1:33 pm
So much science news. So many scientists, and science journalists, all vying for that same small slice of the pie. It might even come a close second to “addiction and recovery”–all the blogs, the books, the memoirs, the “solutions.”
So much noise. Mind officially blown. No fucking wonder I drank.
Is it just me, or are we totally off track on WHAT causes addiction and WHY? It’s not always about acute trauma.
Competition. Ego-worship. Winning and me, me and winning. Just because you get sober and “win” a newfound grace, doesn’t mean you’re out of the matrix. It seems apparent to me when I see just how many people are still seeking to acquire things, places, trips, experiences, states of being–after they get sober. I mean, working the steps is a form of mastery, and isn’t that striving for mastery a form of ego enhancement? It’s like getting an A+ on your homework assignment; are you doing it for you, and more importantly, what does it allow you to acquire? The ego remains. In my HUMBLE (and irritated) opinion, unless we address this, which unfortunately seems to thread through every area and endeavor, whether “altruistic” or not and whether recovery-related or not–and stop feeding into it–true healing is never going to be possible.
I sense that recovery, for many people, is as competitive as anything else. And, I see a society ideal–ours–of competition, of winning, of having and acquiring more than others as being one large root of dis-ease. I’m barely able to, but when I extract my own self from this reality that I’ve been socialized to think is OK, well, it’s a bitter smack in the face.
I almost want (need) to withdraw from the noise, and all the shaming and blaming and theories; all the pathologizing of human nature–in order to maintain my sobriety. I get angry, and I get sad, and I get jealous. Why do we pathologize these things in “recovery?” More importantly, why do I get the sense that there are so many people looking to acquire the opposite of these things?
Example: Facebook. To me, Facebook seems to feed off our worst–but innate–human traits: the tendency to compare, the tendency to want to have what others have in order to acquire a sense of completeness, or to feel good about ourselves. To feel SAFE. The fact that membership on the ‘Book is so prevalent illustrates how pervasive these tendencies actually are.
Another example: To hustle to publish a piece before (or instead of) someone else? To me, that’s also about fear: if you get the story, you get to subdue that fear of “losing,” and you get to build your ego.
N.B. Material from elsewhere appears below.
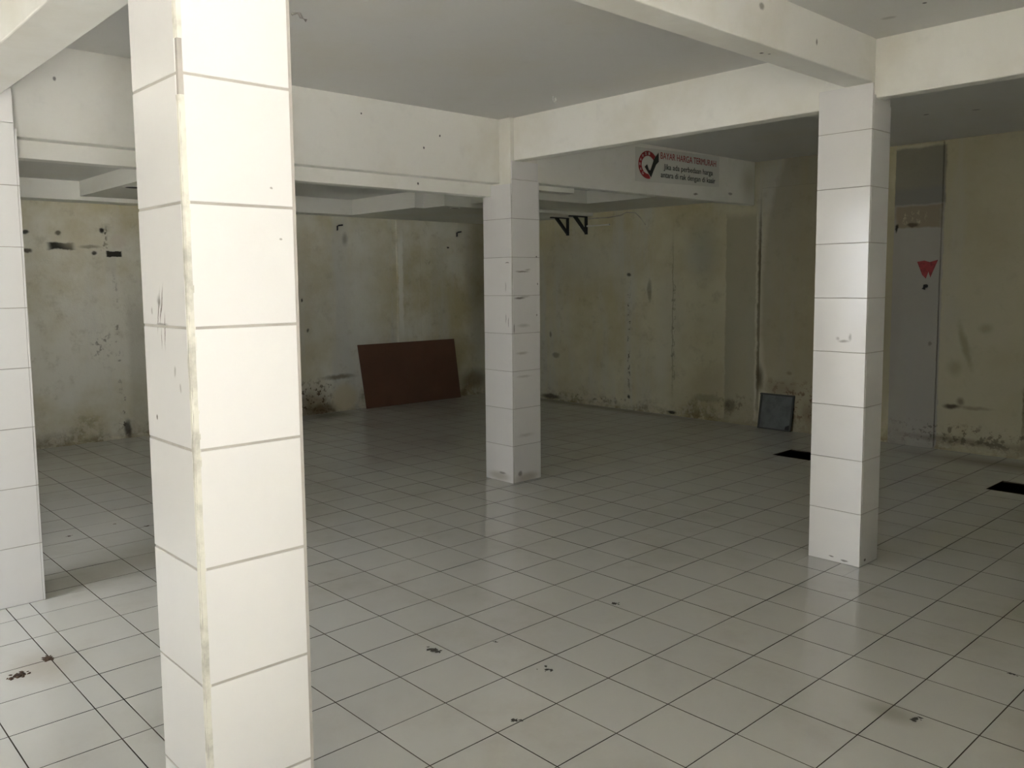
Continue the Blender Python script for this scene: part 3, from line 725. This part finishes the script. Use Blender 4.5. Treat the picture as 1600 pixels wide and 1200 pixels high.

What if there was no byline, would you still write the piece?
Gah. I’m either going to have to accept that I’m just not that competitive, or, learn how to deal with my competitive nature better. Get off Facebook. Restrict the “recovery” work. Focus on what interests me in the science news, but don’t invest more than a disposable amount of self-validation from this work. At the end of the day, I am happiest–most sure of my growing sense of peace in the cosmos (the order of things, my own life and death, literally)–when I am not thinking about either my defects or my strengths. Neither matter. What matters is that I am here, for however long, and there is nothing to gain, no one to beat, no ego or defect to ponder, no right recovery to make.